バリ島の伝統的な火葬式「ガベン(Ngaben)」は広く知られているが、バリ島にはガベンが終わった後に行われる「ニェカ(Nyekah)」という伝統儀式も存在する。
ガベンは、地域の人々が行列を成して参加し、皆で敬意を表しながら死者を送り出す火葬式。ヒンドゥー教の哲学的基礎における5つの信条(Panca Sradha)に基づいており、人間の肉体が速やかにその源である五大元素、パンチャマハブータ(地、水、火、風、空)に戻り、死者の魂が創造主と再び一つになるための通過儀式とされている。遺体を灰にするのは、死者の霊を浄化し、残された体をできるだけ早くその起源に戻すためと考えられている。ガベンの根本にあるものは先祖や両親への感謝の気持ちと愛なのである。

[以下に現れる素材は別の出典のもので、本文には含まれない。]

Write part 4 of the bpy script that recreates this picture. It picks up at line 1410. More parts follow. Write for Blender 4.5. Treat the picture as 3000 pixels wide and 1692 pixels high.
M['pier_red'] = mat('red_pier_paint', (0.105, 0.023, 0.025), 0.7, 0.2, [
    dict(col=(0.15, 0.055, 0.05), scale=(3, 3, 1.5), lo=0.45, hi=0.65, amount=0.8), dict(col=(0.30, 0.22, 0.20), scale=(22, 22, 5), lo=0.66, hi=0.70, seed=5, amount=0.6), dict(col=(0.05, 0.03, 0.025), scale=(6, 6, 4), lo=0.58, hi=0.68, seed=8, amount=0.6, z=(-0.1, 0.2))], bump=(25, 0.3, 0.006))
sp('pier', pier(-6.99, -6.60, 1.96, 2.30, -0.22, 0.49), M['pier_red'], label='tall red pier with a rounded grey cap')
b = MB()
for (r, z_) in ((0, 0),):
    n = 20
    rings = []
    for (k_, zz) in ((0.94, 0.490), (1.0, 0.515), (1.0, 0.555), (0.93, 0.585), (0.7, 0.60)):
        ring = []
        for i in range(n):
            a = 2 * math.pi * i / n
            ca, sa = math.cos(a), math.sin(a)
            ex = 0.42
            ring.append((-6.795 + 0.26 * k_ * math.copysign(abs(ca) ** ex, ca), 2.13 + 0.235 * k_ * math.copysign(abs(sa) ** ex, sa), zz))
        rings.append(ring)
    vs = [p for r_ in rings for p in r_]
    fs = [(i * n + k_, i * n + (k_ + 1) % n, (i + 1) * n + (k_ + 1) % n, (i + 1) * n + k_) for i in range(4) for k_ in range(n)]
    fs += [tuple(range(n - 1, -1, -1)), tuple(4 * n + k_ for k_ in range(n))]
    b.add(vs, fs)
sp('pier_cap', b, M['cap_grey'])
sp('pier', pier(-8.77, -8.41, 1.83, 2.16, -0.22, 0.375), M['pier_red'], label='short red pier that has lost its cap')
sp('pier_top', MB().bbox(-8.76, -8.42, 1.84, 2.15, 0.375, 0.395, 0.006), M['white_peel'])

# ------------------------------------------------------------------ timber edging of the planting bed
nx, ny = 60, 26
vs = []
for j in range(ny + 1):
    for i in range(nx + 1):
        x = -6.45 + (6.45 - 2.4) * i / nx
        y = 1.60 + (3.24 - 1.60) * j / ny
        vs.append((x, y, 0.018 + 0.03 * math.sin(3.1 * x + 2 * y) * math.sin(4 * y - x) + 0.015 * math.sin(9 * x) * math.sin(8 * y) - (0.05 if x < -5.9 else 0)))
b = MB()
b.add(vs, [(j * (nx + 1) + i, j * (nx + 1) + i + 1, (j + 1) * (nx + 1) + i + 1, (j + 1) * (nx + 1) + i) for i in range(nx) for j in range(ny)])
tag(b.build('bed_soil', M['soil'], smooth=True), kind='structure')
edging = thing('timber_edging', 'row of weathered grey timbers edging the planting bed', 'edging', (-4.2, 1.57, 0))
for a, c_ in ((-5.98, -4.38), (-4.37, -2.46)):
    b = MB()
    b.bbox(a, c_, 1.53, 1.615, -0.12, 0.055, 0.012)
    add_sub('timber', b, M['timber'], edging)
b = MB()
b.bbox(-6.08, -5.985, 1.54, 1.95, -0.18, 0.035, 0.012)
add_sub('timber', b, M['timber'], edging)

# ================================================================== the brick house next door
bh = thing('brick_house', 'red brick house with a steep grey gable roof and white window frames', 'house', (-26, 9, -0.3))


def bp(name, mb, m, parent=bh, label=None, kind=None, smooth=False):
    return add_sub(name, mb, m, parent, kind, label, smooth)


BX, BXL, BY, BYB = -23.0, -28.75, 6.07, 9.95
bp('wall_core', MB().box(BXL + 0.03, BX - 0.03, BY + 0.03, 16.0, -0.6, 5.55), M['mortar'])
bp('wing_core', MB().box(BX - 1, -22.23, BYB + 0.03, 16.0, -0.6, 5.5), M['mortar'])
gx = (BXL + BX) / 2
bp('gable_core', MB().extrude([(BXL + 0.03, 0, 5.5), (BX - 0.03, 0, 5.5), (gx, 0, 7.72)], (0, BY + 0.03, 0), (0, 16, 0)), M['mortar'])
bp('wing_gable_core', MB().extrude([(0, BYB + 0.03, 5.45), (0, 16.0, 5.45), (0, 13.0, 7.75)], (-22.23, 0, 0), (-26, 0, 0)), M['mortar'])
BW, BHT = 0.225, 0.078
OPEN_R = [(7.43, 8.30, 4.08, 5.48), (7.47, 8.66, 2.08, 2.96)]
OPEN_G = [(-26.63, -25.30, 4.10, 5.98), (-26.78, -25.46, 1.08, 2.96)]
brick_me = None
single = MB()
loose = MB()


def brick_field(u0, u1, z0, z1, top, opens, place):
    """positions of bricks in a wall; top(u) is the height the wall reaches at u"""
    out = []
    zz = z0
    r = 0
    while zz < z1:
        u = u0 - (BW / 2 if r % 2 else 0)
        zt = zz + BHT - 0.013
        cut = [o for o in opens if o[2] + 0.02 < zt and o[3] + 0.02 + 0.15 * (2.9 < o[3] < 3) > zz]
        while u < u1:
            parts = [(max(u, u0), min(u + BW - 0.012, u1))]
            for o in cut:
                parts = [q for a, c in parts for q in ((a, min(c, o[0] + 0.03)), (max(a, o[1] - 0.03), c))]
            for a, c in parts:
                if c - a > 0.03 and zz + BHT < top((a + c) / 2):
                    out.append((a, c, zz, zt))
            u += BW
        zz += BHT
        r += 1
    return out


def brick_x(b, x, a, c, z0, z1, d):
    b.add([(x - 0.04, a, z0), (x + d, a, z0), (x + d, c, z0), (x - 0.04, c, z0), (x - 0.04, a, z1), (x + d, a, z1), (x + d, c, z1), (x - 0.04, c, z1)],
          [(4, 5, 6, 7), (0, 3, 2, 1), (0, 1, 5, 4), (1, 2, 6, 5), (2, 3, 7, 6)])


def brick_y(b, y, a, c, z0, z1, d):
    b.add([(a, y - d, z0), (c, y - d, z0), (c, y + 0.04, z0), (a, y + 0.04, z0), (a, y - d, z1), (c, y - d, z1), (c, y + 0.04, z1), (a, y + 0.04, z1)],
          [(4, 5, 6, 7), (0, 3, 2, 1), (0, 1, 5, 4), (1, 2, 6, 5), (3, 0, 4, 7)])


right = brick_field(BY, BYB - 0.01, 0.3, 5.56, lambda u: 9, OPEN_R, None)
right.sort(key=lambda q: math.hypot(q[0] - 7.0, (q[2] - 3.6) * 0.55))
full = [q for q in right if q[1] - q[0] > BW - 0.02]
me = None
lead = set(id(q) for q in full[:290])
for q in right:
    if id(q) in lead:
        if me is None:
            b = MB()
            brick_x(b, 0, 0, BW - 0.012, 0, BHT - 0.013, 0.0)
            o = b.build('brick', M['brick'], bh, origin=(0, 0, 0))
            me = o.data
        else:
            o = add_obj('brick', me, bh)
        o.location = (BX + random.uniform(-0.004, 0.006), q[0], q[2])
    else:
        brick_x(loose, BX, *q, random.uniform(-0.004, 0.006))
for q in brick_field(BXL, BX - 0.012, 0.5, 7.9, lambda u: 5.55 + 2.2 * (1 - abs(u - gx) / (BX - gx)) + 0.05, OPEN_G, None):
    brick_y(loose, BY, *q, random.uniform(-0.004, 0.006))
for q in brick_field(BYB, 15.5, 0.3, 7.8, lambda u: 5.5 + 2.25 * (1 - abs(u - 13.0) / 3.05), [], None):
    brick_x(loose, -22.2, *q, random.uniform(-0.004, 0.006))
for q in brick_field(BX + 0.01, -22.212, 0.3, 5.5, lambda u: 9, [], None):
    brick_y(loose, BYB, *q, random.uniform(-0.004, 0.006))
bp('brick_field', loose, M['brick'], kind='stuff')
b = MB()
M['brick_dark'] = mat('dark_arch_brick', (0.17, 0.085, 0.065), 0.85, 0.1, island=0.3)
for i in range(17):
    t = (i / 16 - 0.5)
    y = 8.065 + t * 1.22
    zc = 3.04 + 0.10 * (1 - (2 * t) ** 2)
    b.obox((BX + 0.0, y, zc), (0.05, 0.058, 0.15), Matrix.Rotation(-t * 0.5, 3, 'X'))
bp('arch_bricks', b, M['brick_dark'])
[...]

ニェカは祖先の魂を五大元素および五大微細要素(パンチャタンマトラ)から解き放つことを目的に行われる。儀式では、女性の名前は花、男性の名前は木の名前に改名される。まずは儀式を行う許可を神に求め、次にパンチャタンマトラの象徴である花形(Puspa Lingga Sarira)を作る。祖先の魂に感謝の供物を捧げ、花形を焼いてパンチャタンマトラを消滅させたら、最後に聖なる川が海に流れ込む地点にて魂を清めてパンチャタンマトラを川に流す儀式で締めくくる。